# YOUR INSTRUCTIONS:
Below are entries to be transcribed exactly; exclude the pictures from the copy.
═════ EXERCISE MATERIALS
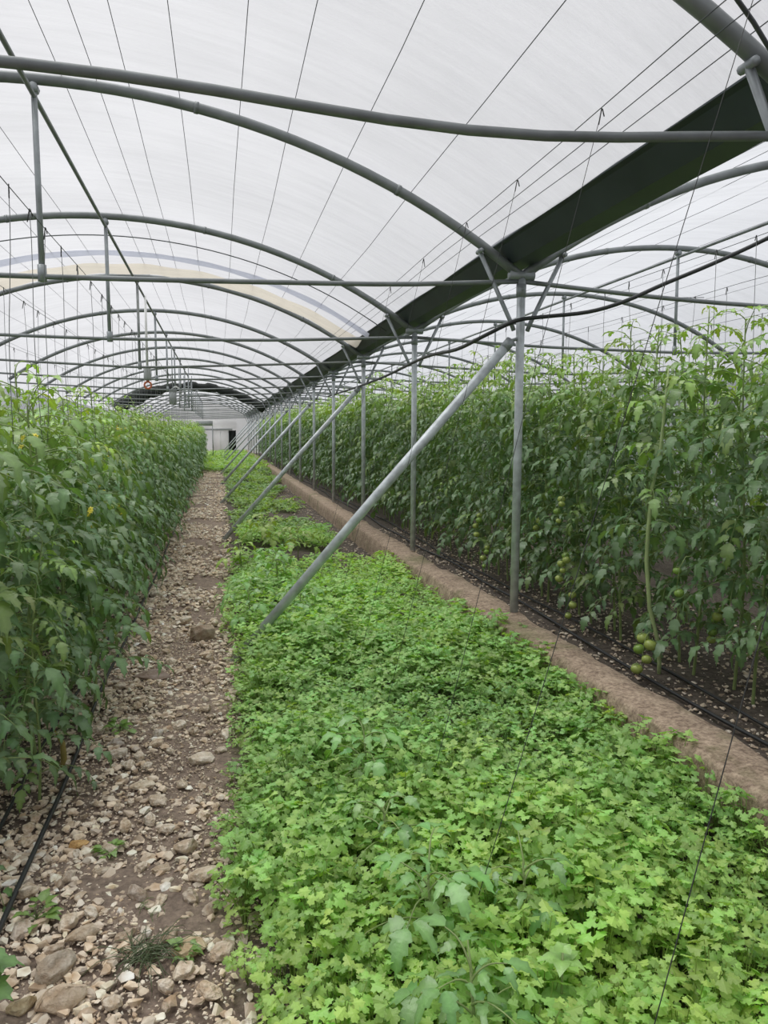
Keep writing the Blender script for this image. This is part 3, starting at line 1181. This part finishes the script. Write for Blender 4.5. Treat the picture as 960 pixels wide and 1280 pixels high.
# special: the leaning bare green stem with fruit near the curb
r = random.Random(77)
_p = atY(824, 835, 4.3)
t = empty('tomato_plant', (_p[0], 4.3, -0.01))
tag(t, 'tomato plant with long pale bare stem and green tomatoes at the curb', 'tomato plant', 'curb-side tomato row')
b0 = Vector(t.location)
st = [Vector(atY(x, y_, 4.3)) - b0 for x, y_ in ((822, 800), (812, 760), (808, 700), (810, 665), (815, 610), (826, 560), (832, 500), (836, 460))]
st = [Vector((0, 0, 0)), Vector((0, 0, 0.08))] + st[0:]
MB().tube([tuple(p) for p in st], [0.013] * 6 + [0.012, 0.011, 0.009, 0.005], 8).build('stem', MT['palestem'], t)
lb, sb = MB(), MB()
for k in range(16):
    p = st[5 + k // 4] if k < 16 else st[-1]
    compound_leaf(lb, sb, np.array(p) + (0, 0, r.uniform(-.08, .1)), 2.4 * k, r.uniform(0.22, 0.34), 0.6, lerp(MATURE, YOUNG, k / 16.0), 8, r, 3, 0.085)
lb.build('foliage', MT['leaf'], t, tint=True)
sb.build('leaf_stalks', MT['stem'], t)
tb = Vector(atY(815, 790, 4.2)) - b0
fruit_truss(t, (tb.x, tb.y, tb.z), 3.6, 5, r, 0.036)
curb_row = [o for o in COL.objects if o.name.startswith('tomato_plant') and o.get('group') == 'curb-side tomato row' and o is not t]
for px, py, nf in ((716, 690, 5), (728, 735, 3), (712, 618, 4), (617, 680, 4), (607, 640, 4), (866, 695, 2), (560, 600, 3)):
    al = YAW + math.atan((px - 480) / F)
    Yp = 2.66 / math.tan(al)
    p = Vector(atY(px, py, Yp))  # a truss seen on the curb side of the row
    pl = min(curb_row, key=lambda o: (o.location.x - p.x) ** 2 + (o.location.y - p.y) ** 2)
    d = p - pl.location
    rz = -pl.rotation_euler.z
    k = 1 / pl.scale.x
    fruit_truss(pl, ((d.x * math.cos(rz) - d.y * math.sin(rz)) * k, (d.x * math.sin(rz) + d.y * math.cos(rz)) * k, d.z * k), PI + rz, nf, r, 0.031)

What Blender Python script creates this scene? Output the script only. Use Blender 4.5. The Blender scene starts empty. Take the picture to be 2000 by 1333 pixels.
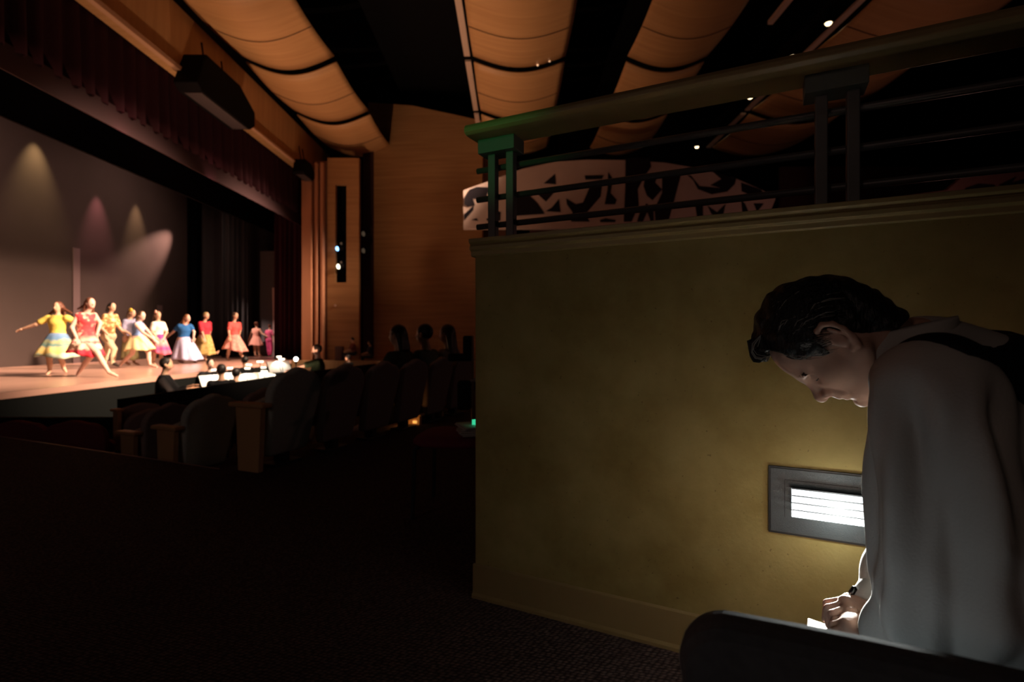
══════════
# OUTPUT:
Keep writing the Blender script for this image. This is part 3, starting at line 1181. This part finishes the script. Write for Blender 4.5. Treat the picture as 960 pixels wide and 1280 pixels high.
# special: the leaning bare green stem with fruit near the curb
r = random.Random(77)
_p = atY(824, 835, 4.3)
t = empty('tomato_plant', (_p[0], 4.3, -0.01))
tag(t, 'tomato plant with long pale bare stem and green tomatoes at the curb', 'tomato plant', 'curb-side tomato row')
b0 = Vector(t.location)
st = [Vector(atY(x, y_, 4.3)) - b0 for x, y_ in ((822, 800), (812, 760), (808, 700), (810, 665), (815, 610), (826, 560), (832, 500), (836, 460))]
st = [Vector((0, 0, 0)), Vector((0, 0, 0.08))] + st[0:]
MB().tube([tuple(p) for p in st], [0.013] * 6 + [0.012, 0.011, 0.009, 0.005], 8).build('stem', MT['palestem'], t)
lb, sb = MB(), MB()
for k in range(16):
    p = st[5 + k // 4] if k < 16 else st[-1]
    compound_leaf(lb, sb, np.array(p) + (0, 0, r.uniform(-.08, .1)), 2.4 * k, r.uniform(0.22, 0.34), 0.6, lerp(MATURE, YOUNG, k / 16.0), 8, r, 3, 0.085)
lb.build('foliage', MT['leaf'], t, tint=True)
sb.build('leaf_stalks', MT['stem'], t)
tb = Vector(atY(815, 790, 4.2)) - b0
fruit_truss(t, (tb.x, tb.y, tb.z), 3.6, 5, r, 0.036)
curb_row = [o for o in COL.objects if o.name.startswith('tomato_plant') and o.get('group') == 'curb-side tomato row' and o is not t]
for px, py, nf in ((716, 690, 5), (728, 735, 3), (712, 618, 4), (617, 680, 4), (607, 640, 4), (866, 695, 2), (560, 600, 3)):
    al = YAW + math.atan((px - 480) / F)
    Yp = 2.66 / math.tan(al)
    p = Vector(atY(px, py, Yp))  # a truss seen on the curb side of the row
    pl = min(curb_row, key=lambda o: (o.location.x - p.x) ** 2 + (o.location.y - p.y) ** 2)
    d = p - pl.location
    rz = -pl.rotation_euler.z
    k = 1 / pl.scale.x
    fruit_truss(pl, ((d.x * math.cos(rz) - d.y * math.sin(rz)) * k, (d.x * math.sin(rz) + d.y * math.cos(rz)) * k, d.z * k), PI + rz, nf, r, 0.031)

What Blender Python script creates this scene? Output the script only. Use Blender 4.5. The Blender scene starts empty. Take the picture to be 2000 by 1333 pixels.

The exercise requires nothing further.